SUPPLIED DATA:
==*==

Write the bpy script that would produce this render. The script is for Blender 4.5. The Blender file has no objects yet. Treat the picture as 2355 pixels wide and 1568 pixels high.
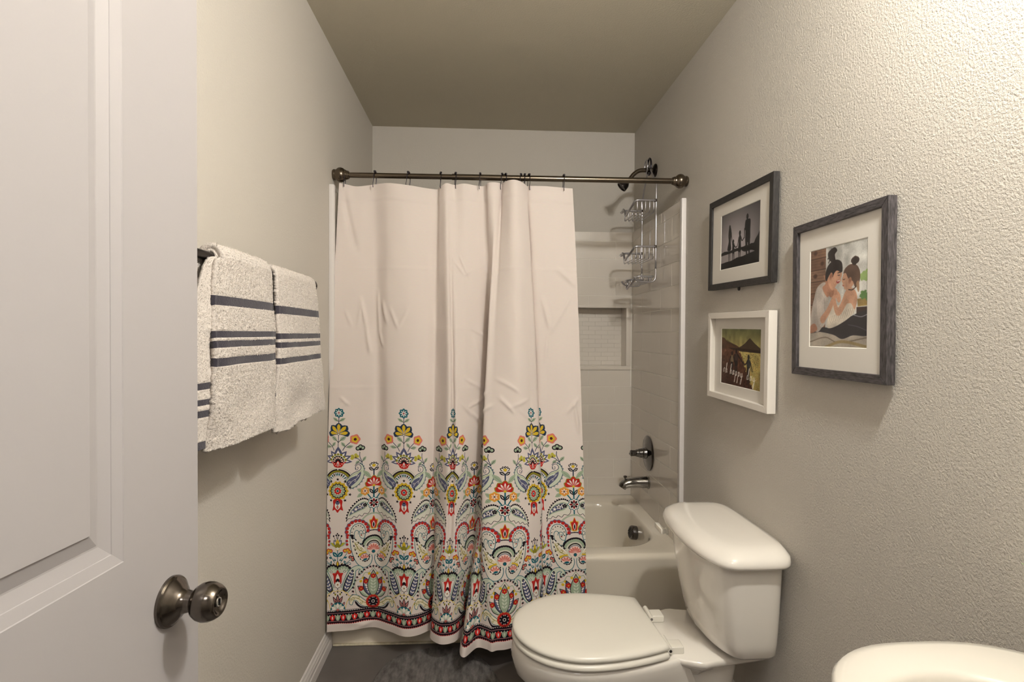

==*==

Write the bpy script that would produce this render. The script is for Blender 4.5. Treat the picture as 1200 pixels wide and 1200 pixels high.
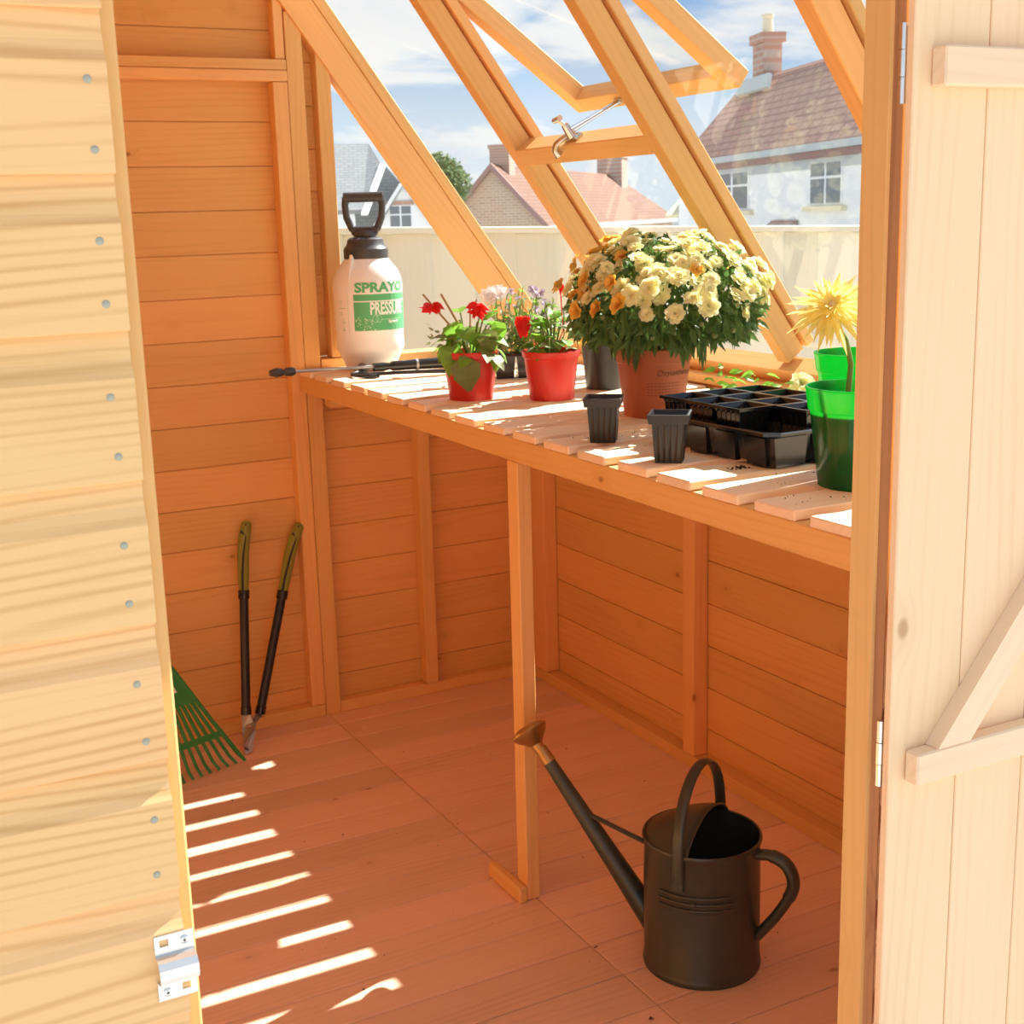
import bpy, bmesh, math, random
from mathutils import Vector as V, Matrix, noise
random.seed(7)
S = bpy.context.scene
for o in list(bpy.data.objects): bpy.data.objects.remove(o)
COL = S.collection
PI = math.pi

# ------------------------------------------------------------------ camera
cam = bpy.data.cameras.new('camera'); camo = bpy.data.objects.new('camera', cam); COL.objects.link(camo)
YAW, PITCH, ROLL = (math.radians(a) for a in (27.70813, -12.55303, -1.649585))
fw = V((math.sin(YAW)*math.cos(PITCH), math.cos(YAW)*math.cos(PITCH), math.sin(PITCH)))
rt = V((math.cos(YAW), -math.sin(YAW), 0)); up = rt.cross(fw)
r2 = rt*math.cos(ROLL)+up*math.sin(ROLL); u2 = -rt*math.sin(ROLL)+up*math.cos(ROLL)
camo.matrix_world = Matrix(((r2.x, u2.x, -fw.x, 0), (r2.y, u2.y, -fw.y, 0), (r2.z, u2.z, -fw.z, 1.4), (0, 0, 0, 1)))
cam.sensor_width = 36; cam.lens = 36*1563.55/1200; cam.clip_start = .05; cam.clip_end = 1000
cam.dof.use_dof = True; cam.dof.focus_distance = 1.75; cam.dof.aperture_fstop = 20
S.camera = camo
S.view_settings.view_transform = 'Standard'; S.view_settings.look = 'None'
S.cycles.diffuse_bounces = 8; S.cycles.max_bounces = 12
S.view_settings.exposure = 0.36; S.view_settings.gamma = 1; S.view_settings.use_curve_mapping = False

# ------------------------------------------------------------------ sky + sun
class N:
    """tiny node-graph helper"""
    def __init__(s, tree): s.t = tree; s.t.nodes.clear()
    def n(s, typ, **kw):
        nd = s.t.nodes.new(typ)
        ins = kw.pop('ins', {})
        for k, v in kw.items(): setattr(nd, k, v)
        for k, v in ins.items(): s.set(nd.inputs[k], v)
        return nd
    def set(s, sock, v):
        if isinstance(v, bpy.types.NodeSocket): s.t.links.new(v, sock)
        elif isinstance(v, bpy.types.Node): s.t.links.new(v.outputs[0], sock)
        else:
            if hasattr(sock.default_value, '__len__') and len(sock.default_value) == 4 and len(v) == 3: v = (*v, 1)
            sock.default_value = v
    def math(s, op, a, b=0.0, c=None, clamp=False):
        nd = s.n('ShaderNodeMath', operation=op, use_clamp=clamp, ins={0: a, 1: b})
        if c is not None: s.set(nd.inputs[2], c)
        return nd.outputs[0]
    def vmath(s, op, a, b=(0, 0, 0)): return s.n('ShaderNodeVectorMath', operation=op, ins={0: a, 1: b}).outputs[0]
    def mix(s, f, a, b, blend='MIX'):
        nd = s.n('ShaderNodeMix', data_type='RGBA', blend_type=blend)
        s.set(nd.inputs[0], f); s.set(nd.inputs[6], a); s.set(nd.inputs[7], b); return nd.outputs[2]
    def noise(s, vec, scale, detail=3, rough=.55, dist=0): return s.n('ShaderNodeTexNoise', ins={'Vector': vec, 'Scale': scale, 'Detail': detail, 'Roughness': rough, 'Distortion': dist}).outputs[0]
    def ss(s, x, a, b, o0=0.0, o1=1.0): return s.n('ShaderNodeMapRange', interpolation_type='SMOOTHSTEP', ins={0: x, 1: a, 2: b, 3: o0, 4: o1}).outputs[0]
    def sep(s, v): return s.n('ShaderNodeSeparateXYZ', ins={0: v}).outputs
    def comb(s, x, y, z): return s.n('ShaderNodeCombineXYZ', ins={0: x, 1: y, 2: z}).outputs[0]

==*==

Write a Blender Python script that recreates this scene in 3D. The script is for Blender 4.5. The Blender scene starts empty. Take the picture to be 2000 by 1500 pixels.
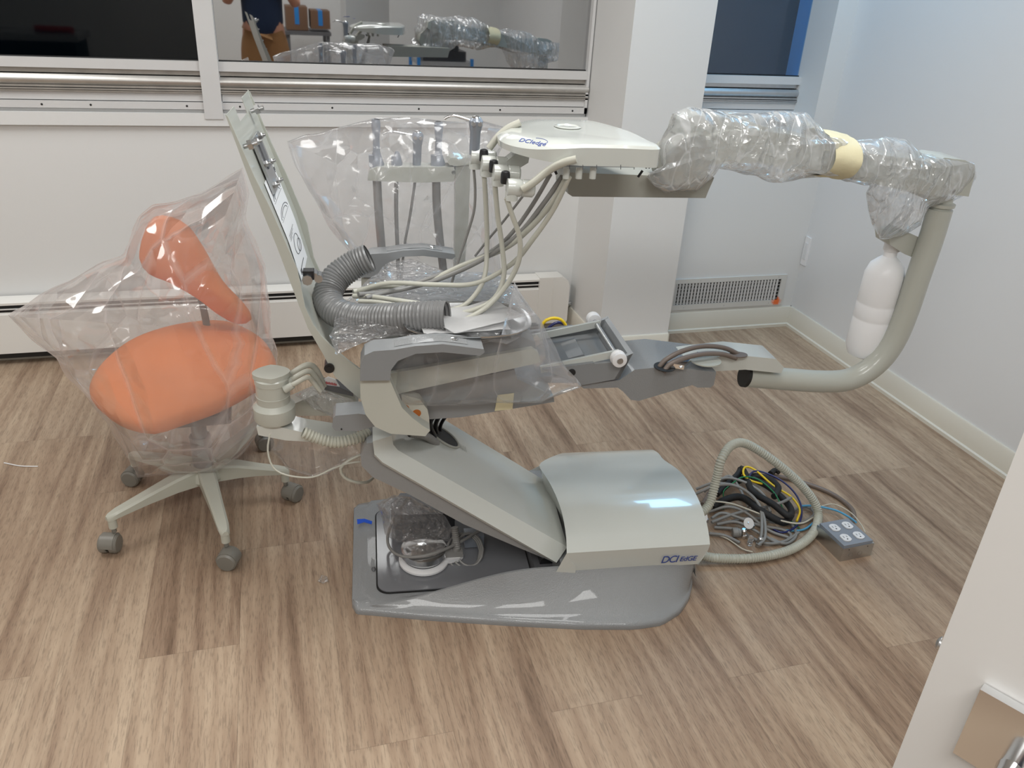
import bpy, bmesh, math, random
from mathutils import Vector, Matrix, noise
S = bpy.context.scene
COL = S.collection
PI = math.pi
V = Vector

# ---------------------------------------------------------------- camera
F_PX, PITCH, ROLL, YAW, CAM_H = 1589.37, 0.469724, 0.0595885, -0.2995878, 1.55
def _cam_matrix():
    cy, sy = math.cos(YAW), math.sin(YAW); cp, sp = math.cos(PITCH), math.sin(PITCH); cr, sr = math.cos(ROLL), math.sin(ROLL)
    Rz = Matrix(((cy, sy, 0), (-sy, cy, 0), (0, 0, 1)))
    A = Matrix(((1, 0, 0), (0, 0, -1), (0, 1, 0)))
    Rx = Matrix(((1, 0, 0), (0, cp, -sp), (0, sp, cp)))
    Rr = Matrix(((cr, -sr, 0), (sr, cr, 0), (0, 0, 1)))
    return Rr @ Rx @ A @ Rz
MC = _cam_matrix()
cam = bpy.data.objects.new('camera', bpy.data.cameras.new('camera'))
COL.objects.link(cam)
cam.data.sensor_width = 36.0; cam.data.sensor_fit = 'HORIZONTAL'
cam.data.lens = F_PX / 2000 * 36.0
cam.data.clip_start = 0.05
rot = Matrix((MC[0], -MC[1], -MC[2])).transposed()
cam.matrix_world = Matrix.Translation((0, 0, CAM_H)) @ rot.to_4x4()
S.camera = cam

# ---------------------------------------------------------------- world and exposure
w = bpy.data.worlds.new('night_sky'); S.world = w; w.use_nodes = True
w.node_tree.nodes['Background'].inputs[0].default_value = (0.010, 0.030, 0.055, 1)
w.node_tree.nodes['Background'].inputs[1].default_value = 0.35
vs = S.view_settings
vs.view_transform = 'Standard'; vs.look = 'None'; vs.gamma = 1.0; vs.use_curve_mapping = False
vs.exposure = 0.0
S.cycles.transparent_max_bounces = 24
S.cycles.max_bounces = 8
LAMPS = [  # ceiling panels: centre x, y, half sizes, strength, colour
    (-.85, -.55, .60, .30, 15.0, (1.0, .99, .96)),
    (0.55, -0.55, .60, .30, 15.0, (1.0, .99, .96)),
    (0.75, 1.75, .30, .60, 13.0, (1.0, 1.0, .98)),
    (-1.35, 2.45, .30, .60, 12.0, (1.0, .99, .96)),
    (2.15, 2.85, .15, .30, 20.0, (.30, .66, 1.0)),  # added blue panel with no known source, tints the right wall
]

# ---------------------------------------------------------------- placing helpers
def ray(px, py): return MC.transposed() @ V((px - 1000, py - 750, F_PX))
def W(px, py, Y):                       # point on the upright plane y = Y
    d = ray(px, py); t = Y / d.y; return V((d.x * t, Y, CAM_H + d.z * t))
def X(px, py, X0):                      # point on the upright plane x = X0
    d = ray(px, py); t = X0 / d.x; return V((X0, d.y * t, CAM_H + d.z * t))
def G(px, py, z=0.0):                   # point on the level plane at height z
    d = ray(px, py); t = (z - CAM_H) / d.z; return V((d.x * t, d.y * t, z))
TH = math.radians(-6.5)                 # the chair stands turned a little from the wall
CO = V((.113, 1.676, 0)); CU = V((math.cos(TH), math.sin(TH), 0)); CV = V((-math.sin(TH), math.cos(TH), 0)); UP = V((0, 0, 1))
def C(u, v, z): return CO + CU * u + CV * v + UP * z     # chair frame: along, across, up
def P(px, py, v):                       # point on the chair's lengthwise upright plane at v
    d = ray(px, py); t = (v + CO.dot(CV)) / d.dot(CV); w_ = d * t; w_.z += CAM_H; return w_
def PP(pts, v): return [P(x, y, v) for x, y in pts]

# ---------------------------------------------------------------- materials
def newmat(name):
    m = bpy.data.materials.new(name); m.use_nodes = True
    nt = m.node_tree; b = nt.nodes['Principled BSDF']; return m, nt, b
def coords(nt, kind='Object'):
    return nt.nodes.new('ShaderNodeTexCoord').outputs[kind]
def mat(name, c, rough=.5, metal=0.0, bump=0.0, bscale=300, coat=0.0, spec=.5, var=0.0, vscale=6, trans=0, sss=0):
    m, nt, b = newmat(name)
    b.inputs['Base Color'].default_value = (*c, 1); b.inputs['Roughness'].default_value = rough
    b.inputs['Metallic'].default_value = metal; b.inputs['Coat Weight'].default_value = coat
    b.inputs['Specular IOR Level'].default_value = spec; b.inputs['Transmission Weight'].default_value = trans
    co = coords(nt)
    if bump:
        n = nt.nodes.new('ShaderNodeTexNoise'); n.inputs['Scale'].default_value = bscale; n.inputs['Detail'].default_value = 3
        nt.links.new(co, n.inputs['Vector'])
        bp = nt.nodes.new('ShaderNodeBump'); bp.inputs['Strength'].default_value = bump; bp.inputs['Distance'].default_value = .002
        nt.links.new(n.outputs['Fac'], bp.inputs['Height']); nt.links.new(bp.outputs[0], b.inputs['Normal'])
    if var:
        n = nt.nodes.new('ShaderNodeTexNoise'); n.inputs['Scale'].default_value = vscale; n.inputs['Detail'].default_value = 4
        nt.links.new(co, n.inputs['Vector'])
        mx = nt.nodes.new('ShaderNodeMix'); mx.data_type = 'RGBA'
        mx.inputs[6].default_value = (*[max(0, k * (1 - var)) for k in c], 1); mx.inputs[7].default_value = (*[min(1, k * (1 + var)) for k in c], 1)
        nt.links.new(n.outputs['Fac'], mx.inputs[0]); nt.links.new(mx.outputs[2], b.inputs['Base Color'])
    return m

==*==

THE REQUEST:
Retype the section that opens with the line holding "1200 pixels high." and closes with the line holding "S.view_settings.exposure = 0.36;", exactly as it reads, without any pictures.

REPLY TO THE EXERCISE:
Write the bpy script that would produce this render. The script is for Blender 4.5. Treat the picture as 1200 pixels wide and 1200 pixels high.
import bpy, bmesh, math, random
from mathutils import Vector as V, Matrix, noise
random.seed(7)
S = bpy.context.scene
for o in list(bpy.data.objects): bpy.data.objects.remove(o)
COL = S.collection
PI = math.pi

# ------------------------------------------------------------------ camera
cam = bpy.data.cameras.new('camera'); camo = bpy.data.objects.new('camera', cam); COL.objects.link(camo)
YAW, PITCH, ROLL = (math.radians(a) for a in (27.70813, -12.55303, -1.649585))
fw = V((math.sin(YAW)*math.cos(PITCH), math.cos(YAW)*math.cos(PITCH), math.sin(PITCH)))
rt = V((math.cos(YAW), -math.sin(YAW), 0)); up = rt.cross(fw)
r2 = rt*math.cos(ROLL)+up*math.sin(ROLL); u2 = -rt*math.sin(ROLL)+up*math.cos(ROLL)
camo.matrix_world = Matrix(((r2.x, u2.x, -fw.x, 0), (r2.y, u2.y, -fw.y, 0), (r2.z, u2.z, -fw.z, 1.4), (0, 0, 0, 1)))
cam.sensor_width = 36; cam.lens = 36*1563.55/1200; cam.clip_start = .05; cam.clip_end = 1000
cam.dof.use_dof = True; cam.dof.focus_distance = 1.75; cam.dof.aperture_fstop = 20
S.camera = camo
S.view_settings.view_transform = 'Standard'; S.view_settings.look = 'None'
S.cycles.diffuse_bounces = 8; S.cycles.max_bounces = 12
S.view_settings.exposure = 0.36; S.view_settings.gamma = 1; S.view_settings.use_curve_mapping = False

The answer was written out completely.